Is it spring break yet?
I am exhausted. . . . Spring has sprung; the pollen has really created allergy issues for me for the last three weeks or so. I love spring; my flowering cherry tree was beautiful this year, and the plum tree was pretty. I love driving to school and seeing the wisteria in bloom, and the daffodils and jonquils, too. But. . . . the sniffles and sniffles have overtaken me and sapped my energy (not to speak of some other issues related to my two-year journey learning to live with Type 2 diabetes).
I am still working on implementing the reading workshop format in all of my reading and English classes. I have two more or less traditional middle school reading classes, grades six and seven, and one accelerated eighth-grade English I class. I jumped in with both feet and no life jacket to do reading workshops, implementing pieces of the workshop format a little at a time. I haven’t gotten to individual conferring yet.
I have to deal with a couple of “problems.” The first is that I have 48-minute class periods. I struggle to get my mini-lessons down to ten or fifteen minutes, but I am holding sacred the twenty-minute silent reading time four days a week. I have to have some kind of grade to put in the grade book, and I allow one day for some kind of formal assessment. My English I students do a close reading and annotation of a passage, followed by a writing task that relates to the skills I focused on in the mini-lessons. I am working on getting my sixth and seventh-graders to do more of that kind of analytical writing as well.
I have purchased several of the Lucy Calkins middle school reading units of study, and I have used them to help me choose the teaching points for each class. Although I have been teaching for over forty years, I find that having these units of study as guides is helping me. I honestly don’t follow the “script” verbatim; I don’t even follow the organization. I “cherry-pick” the lessons my students need, and I combine units of study.
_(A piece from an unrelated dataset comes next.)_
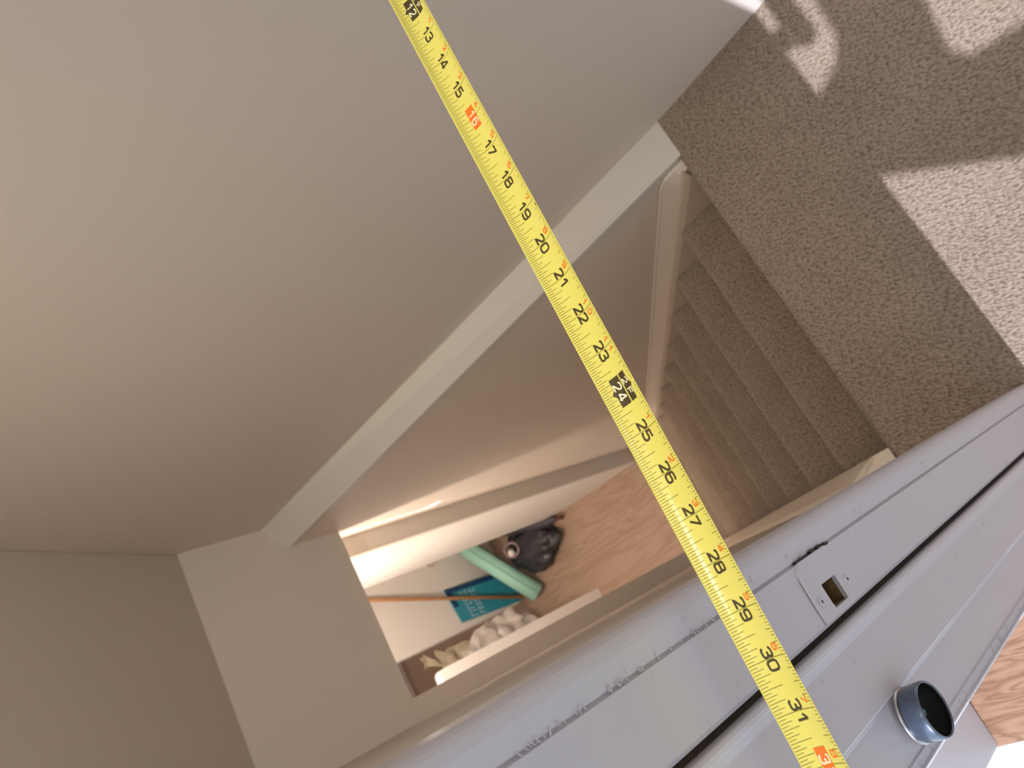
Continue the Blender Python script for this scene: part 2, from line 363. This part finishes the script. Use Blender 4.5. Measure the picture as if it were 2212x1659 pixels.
# dark cracked slits between trim and jamb above the plate
bm = nb()
for (x, za, zb, wd) in ((-0.7411, 0.771, 0.790, 0.0011), (-0.7402, 0.7585, 0.768, 0.0009), (-0.7404, 0.7480, 0.7560, 0.0009), (-0.7416, 0.7385, 0.7445, 0.0007)):
    pts = []
    for k in range(7):
        z = zb + (za - zb) * k / 6; hw = wd * (0.35 + 0.65 * math.sin(math.pi * (0.12 + 0.76 * k / 6))); off = 0.00035 * math.sin(k * 2.4)
        pts.append((x + off, z, hw))
    va = [bm.verts.new((x + h, Y0 - 0.0006, z)) for x, z, h in pts]; vb = [bm.verts.new((x - h, Y0 - 0.0006, z)) for x, z, h in pts]
    va2 = [bm.verts.new((x + h, Y0 + 0.003, z)) for x, z, h in pts]; vb2 = [bm.verts.new((x - h, Y0 + 0.003, z)) for x, z, h in pts]
    for k in range(6):
        bm.faces.new((va[k], va[k + 1], vb[k + 1], vb[k])); bm.faces.new((va[k], va2[k], va2[k + 1], va[k + 1])); bm.faces.new((vb[k], vb[k + 1], vb2[k + 1], vb2[k]))
link_bm('paint_crack', bm, M_dark, jamb)
# small chips, drips and nicks in the gloss paint of jamb and casing
def nicks(parent, xr, yf, zr, n, seed, name):
    rnd = random.Random(seed); bm = nb()
    for _ in range(n):
        x = rnd.uniform(*xr); z = rnd.uniform(*zr); L = rnd.uniform(0.0006, 0.003); a = rnd.uniform(-0.5, 0.9)
        d = Vector((math.cos(a), 0, math.sin(a))) * L; r = rnd.uniform(0.00015, 0.0004)
        p = Vector((x, yf, z)); tube(bm, [p - d, p, p + d], [r * 0.3, r, r * 0.3], 6)
    return link_bm(name, bm, M_jamb, parent, True)
nicks(jamb, (-0.782, -0.744), Y0, (0.3, 1.05), 46, 3, 'paint_nicks')
nicks(jamb, (-0.7410, -0.7395), Y0 + 0.0004, (0.85, 1.06), 60, 4, 'paint_beads')
nicks(jamb, (-0.739, -0.727), Y0, (0.5, 1.06), 30, 5, 'paint_drips')
# dark bare strip in the gap
bm = nb(); box(bm, (-0.7875, Y0 + 0.006, 0.0), (-0.7831, Y0 + 0.052, 2.1)); structure('trim_3', bm, M_dark)
# casing to the left of the gap, with the knob
poly = [(-0.873, -0.168), (-0.7876, -0.168), (-0.7876, Y0 - 0.0020), (-0.7882, Y0 - 0.0034), (-0.7896, Y0 - 0.0042), (-0.7920, Y0 - 0.0040), (-0.7975, Y0 - 0.0022)] + \
       [(-0.832, Y0 - 0.0028), (-0.8342, Y0 - 0.0028), (-0.8358, Y0 - 0.0008), (-0.838, Y0), (-0.8672, Y0), (-0.8678, Y0 - 0.0012), (-0.8682, Y0 - 0.0012), (-0.8694, Y0 + 0.0014), (-0.8742, Y0 + 0.0014), (-0.8750, Y0 - 0.0002), (-0.8755, Y0 - 0.0002), (-0.8772, Y0 + 0.0030), (-0.8795, Y0 + 0.0045), (-0.8795, -0.168)]
bm = nb(); extrude_poly(bm, poly, 0.0, 2.1)
casing = structure('trim_4', bm, M_jamb)
nicks(casing, (-0.832, -0.800), Y0 - 0.0025, (0.4, 0.98), 40, 8, 'paint_nicks')
nicks(casing, (-0.8735, -0.8705), Y0 + 0.0012, (0.4, 0.9), 30, 9, 'paint_drips')
# round knob: rim cup, black face, centre pin
KN = thing('round_knob', 'small round blue-grey metal knob with black face on painted casing', 'knob', (-0.8503, Y0, 0.776))
kx, kz = -0.8503, 0.776
def lathe(prof, seg=64):
    bm = nb(); rings = []
    for r, y in prof:
        if r == 0: rings.append([bm.verts.new((kx, y, kz))])
        else: rings.append([bm.verts.new((kx + r * math.cos(2 * math.pi * k / seg), y, kz + r * math.sin(2 * math.pi * k / seg))) for k in range(seg)])
    for a, b in zip(rings, rings[1:]):
        for k in range(seg):
            if len(a) == 1 and len(b) > 1: bm.faces.new((a[0], b[(k + 1) % seg], b[k]))
            elif len(b) == 1 and len(a) > 1: bm.faces.new((a[k], a[(k + 1) % seg], b[0]))
            elif len(a) > 1: bm.faces.new((a[k], a[(k + 1) % seg], b[(k + 1) % seg], b[k]))
    return bm
M_rim = mat('blued_steel_rim', (0.10, 0.13, 0.18), rough=0.32, metal=0.6, coat=0.4, noise=0.15, nscale=200)
M_face = mat('black_knob_face', (0.007, 0.0065, 0.006), rough=0.6, spec=0.15, noise=0.3, nscale=300)
yf = Y0 - 0.0195
link_bm('knob_rim', lathe([(0, Y0 - 0.0058), (0.0152, Y0 - 0.0058), (0.0164, Y0 - 0.0070), (0.0168, yf + 0.002), (0.0163, yf), (0.0155, yf - 0.0001), (0.0151, yf + 0.0008), (0.0151, yf + 0.0090), (0, yf + 0.0090)]), M_rim, KN, True)
link_bm('knob_face', lathe([(0.01505, yf + 0.0009), (0.01500, yf + 0.0088), (0.0040, yf + 0.0086), (0, yf + 0.0086)]), M_face, KN, True)
link_bm('centre_pin', lathe([(0.0024, yf + 0.0086), (0.0022, yf + 0.0074), (0.0014, yf + 0.0074), (0.0012, yf + 0.0084), (0, yf + 0.0084)], 24), M_rim, KN, True)
link_bm('back_plate', lathe([(0.0, Y0 - 0.0056), (0.0162, Y0 - 0.0056), (0.0170, Y0 - 0.0046), (0.0168, Y0 - 0.0040), (0.0120, Y0 - 0.0036), (0, Y0 - 0.0036)], 64), M_steel, KN, True)
link_bm('shank', lathe([(0, Y0 + 0.001), (0.0095, Y0 + 0.001), (0.0095, Y0 - 0.0040), (0, Y0 - 0.0040)], 32), M_rim, KN, True)

# ------------------------------------------------------------------ tape measure
W = 0.0250
def TS(s, v, h=0.0):
    x = -0.0029 - 0.0254 * s
    y = -0.2723 - 0.01837 * x; z = 0.8843 - 0.0497 * x
    t = max(-0.2, min(1.1, (s - 14) / 16.0))
    al = math.radians(45 - 15 * t); ta = math.radians(13 - 14 * t)
    r = W / (2 * al); th = al * (2 * v - 1)
    u = (r - h) * math.sin(th); wv = r - (r - h) * math.cos(th)
    return Vector((x, y - math.cos(ta) * u - math.sin(ta) * wv, z - math.sin(ta) * u + math.cos(ta) * wv - 0.0012))
TM = thing('tape_measure', 'yellow steel tape measure blade pulled straight across the stair opening', 'tape measure', (-0.45, -0.265, 0.90))
SEND = 36.2
bm = nb(); n, mv = 180, 14
for side in (0, 1):
    g = [[bm.verts.new(TS(-0.1 + (SEND + 0.1) * i / n, j / mv, -0.00018 * side)) for j in range(mv + 1)] for i in range(n + 1)]
    if side == 0: g0 = g
    for i in range(n):
        for j in range(mv): bm.faces.new((g[i][j], g[i + 1][j], g[i + 1][j + 1], g[i][j + 1]))
for i in range(n):
    for j in (0, mv): bm.faces.new((g0[i][j], g0[i + 1][j], g[i + 1][j], g[i][j]))
link_bm('blade', bm, M_yellow, TM, True)
H = 0.00007
def qstrip(bm, pts, hw, h=H):
    """ribbon along pts (s,v) in inches / width fractions; hw half width in inches"""
    P = [(s, v * W / 0.0254) for s, v in pts]; ls = []
    for i, p in enumerate(P):
        a = P[max(i - 1, 0)]; b = P[min(i + 1, len(P) - 1)]
        if 0 < i < len(P) - 1:
            d1 = Vector((p[0] - a[0], p[1] - a[1])).normalized(); d2 = Vector((b[0] - p[0], b[1] - p[1])).normalized()
            nn = Vector((-(d1 + d2).y, (d1 + d2).x))
            if nn.length < 1e-4: nn = Vector((-d1.y, d1.x))
            nn.normalize(); k = min(1.8, 1 / max(0.3, nn.dot(Vector((-d1.y, d1.x)))))
        else:
            d = Vector((b[0] - a[0], b[1] - a[1])).normalized(); nn = Vector((-d.y, d.x)); k = 1
        l = (p[0] + nn.x * hw * k, p[1] + nn.y * hw * k); r = (p[0] - nn.x * hw * k, p[1] - nn.y * hw * k)
        ls.append((bm.verts.new(TS(l[0], l[1] * 0.0254 / W, h)), bm.verts.new(TS(r[0], r[1] * 0.0254 / W, h))))
    for (a, b), (c, d) in zip(ls, ls[1:]): bm.faces.new((a, b, d, c))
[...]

For instance, my English I students are reading The Maze Runner as a whole-class novel. I have chosen some lessons from the Calkins’ Dystopian Book Club unit of study to teach the characteristics of dystopian literature. I will return to this unit of study next week to wrap up and teach theme. I took some lessons from a Deep Study of Character and Investigating Character as well to combine with the Dystopian unit of study. In the sixth and seventh-grade reading classes, I am leaning on the two character study units.
Over the summer, I plan to purchase and plan the writing curriculum using the units of study Calkins and her team have written. (I love teaching literature; writing, not so much, even though I love to write!)
My second problem is assessment and grading. I can usually tell any parent their child’s strengths and weaknesses as a reader and writer. I can tell whether students have mastered a skill or are still in the process of acquiring the skill. I can give students tests and quizzes and assign projects and writing assignments until the cows come home! But–how does one truly put an accurate grade on the kind of work that goes on in a reading workshop setting. Oh, I take up students’ sticky notes once a week or so to hold them accountable for writing down their thinking and give them an “effort” grade. But doesn’t that, in part, defeat the purpose of the goal of using reading workshop, independent reading, and students’ choice and voice?
I need to find that book called Pointless, a book about untraditional grading in English and ELA classes. I know it’s here–somewhere!
So, I will keep on with this reading workshop format until the end of the year, and maybe, by then, I will have some answers as well as some kinks worked out.